**Job:**
Write out the material exactly, without any of its pictures.

begin

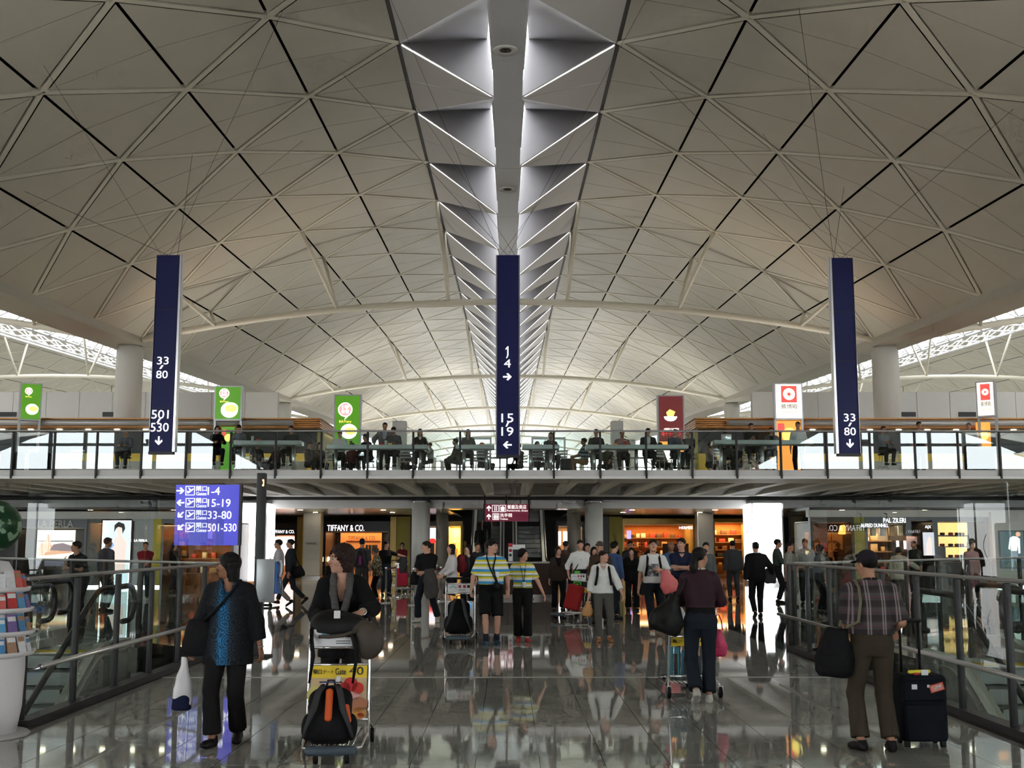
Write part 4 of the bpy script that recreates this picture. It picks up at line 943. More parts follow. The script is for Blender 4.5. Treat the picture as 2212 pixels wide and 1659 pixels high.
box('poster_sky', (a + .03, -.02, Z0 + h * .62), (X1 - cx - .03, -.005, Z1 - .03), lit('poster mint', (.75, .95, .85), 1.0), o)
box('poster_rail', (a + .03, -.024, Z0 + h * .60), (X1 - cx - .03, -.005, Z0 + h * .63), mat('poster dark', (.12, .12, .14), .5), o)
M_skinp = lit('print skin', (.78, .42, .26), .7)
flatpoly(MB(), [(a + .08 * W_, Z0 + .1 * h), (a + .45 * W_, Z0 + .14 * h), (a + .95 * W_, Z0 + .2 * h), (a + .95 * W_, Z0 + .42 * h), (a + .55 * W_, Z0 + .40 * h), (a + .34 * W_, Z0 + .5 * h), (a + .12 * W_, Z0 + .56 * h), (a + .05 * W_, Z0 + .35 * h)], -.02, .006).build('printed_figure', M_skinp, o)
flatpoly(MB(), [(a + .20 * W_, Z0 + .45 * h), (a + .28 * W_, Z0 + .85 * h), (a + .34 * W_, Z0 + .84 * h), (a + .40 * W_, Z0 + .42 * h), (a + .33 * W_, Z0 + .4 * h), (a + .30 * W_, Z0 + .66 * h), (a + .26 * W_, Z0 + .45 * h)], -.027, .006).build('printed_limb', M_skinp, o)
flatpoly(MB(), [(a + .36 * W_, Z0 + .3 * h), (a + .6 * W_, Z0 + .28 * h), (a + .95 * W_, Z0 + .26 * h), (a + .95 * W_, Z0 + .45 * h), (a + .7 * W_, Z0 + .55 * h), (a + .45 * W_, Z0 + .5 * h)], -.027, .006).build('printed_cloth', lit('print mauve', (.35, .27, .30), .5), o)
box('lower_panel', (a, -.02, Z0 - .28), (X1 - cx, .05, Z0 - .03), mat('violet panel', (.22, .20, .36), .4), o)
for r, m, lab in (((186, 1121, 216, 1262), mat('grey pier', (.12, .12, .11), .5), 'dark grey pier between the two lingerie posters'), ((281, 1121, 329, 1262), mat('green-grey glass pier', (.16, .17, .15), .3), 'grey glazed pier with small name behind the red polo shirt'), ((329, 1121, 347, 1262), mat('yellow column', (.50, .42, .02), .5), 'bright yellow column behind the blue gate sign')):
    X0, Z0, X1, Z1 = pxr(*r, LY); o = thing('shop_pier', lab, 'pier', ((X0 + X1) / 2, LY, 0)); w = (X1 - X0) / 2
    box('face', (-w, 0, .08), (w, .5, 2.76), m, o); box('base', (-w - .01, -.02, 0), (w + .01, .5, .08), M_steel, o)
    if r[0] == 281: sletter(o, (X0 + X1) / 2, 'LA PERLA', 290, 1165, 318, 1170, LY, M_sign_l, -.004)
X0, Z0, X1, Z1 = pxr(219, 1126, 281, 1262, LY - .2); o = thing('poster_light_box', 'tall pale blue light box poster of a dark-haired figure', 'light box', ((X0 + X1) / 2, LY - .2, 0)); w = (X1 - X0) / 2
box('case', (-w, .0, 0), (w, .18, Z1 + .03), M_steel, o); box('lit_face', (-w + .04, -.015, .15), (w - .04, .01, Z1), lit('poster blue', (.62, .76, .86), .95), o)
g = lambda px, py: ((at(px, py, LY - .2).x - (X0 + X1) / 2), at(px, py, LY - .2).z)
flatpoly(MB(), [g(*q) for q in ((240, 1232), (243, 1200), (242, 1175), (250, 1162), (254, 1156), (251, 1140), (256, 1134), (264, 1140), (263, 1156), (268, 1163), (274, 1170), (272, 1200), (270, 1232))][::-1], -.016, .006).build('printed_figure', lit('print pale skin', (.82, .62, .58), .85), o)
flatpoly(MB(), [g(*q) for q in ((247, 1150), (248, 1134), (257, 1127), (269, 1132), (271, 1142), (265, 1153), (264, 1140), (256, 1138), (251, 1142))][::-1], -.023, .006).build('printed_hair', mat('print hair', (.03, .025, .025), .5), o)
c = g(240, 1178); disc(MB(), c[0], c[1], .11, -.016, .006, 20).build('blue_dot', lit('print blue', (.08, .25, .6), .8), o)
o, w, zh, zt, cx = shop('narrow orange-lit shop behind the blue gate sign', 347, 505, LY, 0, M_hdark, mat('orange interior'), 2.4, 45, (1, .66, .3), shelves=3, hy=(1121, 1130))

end

**Answer to the exercise:**
Write part 4 of the bpy script that recreates this picture. It picks up at line 943. More parts follow. The script is for Blender 4.5. Treat the picture as 2212 pixels wide and 1659 pixels high.
box('poster_sky', (a + .03, -.02, Z0 + h * .62), (X1 - cx - .03, -.005, Z1 - .03), lit('poster mint', (.75, .95, .85), 1.0), o)
box('poster_rail', (a + .03, -.024, Z0 + h * .60), (X1 - cx - .03, -.005, Z0 + h * .63), mat('poster dark', (.12, .12, .14), .5), o)
M_skinp = lit('print skin', (.78, .42, .26), .7)
flatpoly(MB(), [(a + .08 * W_, Z0 + .1 * h), (a + .45 * W_, Z0 + .14 * h), (a + .95 * W_, Z0 + .2 * h), (a + .95 * W_, Z0 + .42 * h), (a + .55 * W_, Z0 + .40 * h), (a + .34 * W_, Z0 + .5 * h), (a + .12 * W_, Z0 + .56 * h), (a + .05 * W_, Z0 + .35 * h)], -.02, .006).build('printed_figure', M_skinp, o)
flatpoly(MB(), [(a + .20 * W_, Z0 + .45 * h), (a + .28 * W_, Z0 + .85 * h), (a + .34 * W_, Z0 + .84 * h), (a + .40 * W_, Z0 + .42 * h), (a + .33 * W_, Z0 + .4 * h), (a + .30 * W_, Z0 + .66 * h), (a + .26 * W_, Z0 + .45 * h)], -.027, .006).build('printed_limb', M_skinp, o)
flatpoly(MB(), [(a + .36 * W_, Z0 + .3 * h), (a + .6 * W_, Z0 + .28 * h), (a + .95 * W_, Z0 + .26 * h), (a + .95 * W_, Z0 + .45 * h), (a + .7 * W_, Z0 + .55 * h), (a + .45 * W_, Z0 + .5 * h)], -.027, .006).build('printed_cloth', lit('print mauve', (.35, .27, .30), .5), o)
box('lower_panel', (a, -.02, Z0 - .28), (X1 - cx, .05, Z0 - .03), mat('violet panel', (.22, .20, .36), .4), o)
for r, m, lab in (((186, 1121, 216, 1262), mat('grey pier', (.12, .12, .11), .5), 'dark grey pier between the two lingerie posters'), ((281, 1121, 329, 1262), mat('green-grey glass pier', (.16, .17, .15), .3), 'grey glazed pier with small name behind the red polo shirt'), ((329, 1121, 347, 1262), mat('yellow column', (.50, .42, .02), .5), 'bright yellow column behind the blue gate sign')):
    X0, Z0, X1, Z1 = pxr(*r, LY); o = thing('shop_pier', lab, 'pier', ((X0 + X1) / 2, LY, 0)); w = (X1 - X0) / 2
    box('face', (-w, 0, .08), (w, .5, 2.76), m, o); box('base', (-w - .01, -.02, 0), (w + .01, .5, .08), M_steel, o)
    if r[0] == 281: sletter(o, (X0 + X1) / 2, 'LA PERLA', 290, 1165, 318, 1170, LY, M_sign_l, -.004)
X0, Z0, X1, Z1 = pxr(219, 1126, 281, 1262, LY - .2); o = thing('poster_light_box', 'tall pale blue light box poster of a dark-haired figure', 'light box', ((X0 + X1) / 2, LY - .2, 0)); w = (X1 - X0) / 2
box('case', (-w, .0, 0), (w, .18, Z1 + .03), M_steel, o); box('lit_face', (-w + .04, -.015, .15), (w - .04, .01, Z1), lit('poster blue', (.62, .76, .86), .95), o)
g = lambda px, py: ((at(px, py, LY - .2).x - (X0 + X1) / 2), at(px, py, LY - .2).z)
flatpoly(MB(), [g(*q) for q in ((240, 1232), (243, 1200), (242, 1175), (250, 1162), (254, 1156), (251, 1140), (256, 1134), (264, 1140), (263, 1156), (268, 1163), (274, 1170), (272, 1200), (270, 1232))][::-1], -.016, .006).build('printed_figure', lit('print pale skin', (.82, .62, .58), .85), o)
flatpoly(MB(), [g(*q) for q in ((247, 1150), (248, 1134), (257, 1127), (269, 1132), (271, 1142), (265, 1153), (264, 1140), (256, 1138), (251, 1142))][::-1], -.023, .006).build('printed_hair', mat('print hair', (.03, .025, .025), .5), o)
c = g(240, 1178); disc(MB(), c[0], c[1], .11, -.016, .006, 20).build('blue_dot', lit('print blue', (.08, .25, .6), .8), o)
o, w, zh, zt, cx = shop('narrow orange-lit shop behind the blue gate sign', 347, 505, LY, 0, M_hdark, mat('orange interior'), 2.4, 45, (1, .66, .3), shelves=3, hy=(1121, 1130))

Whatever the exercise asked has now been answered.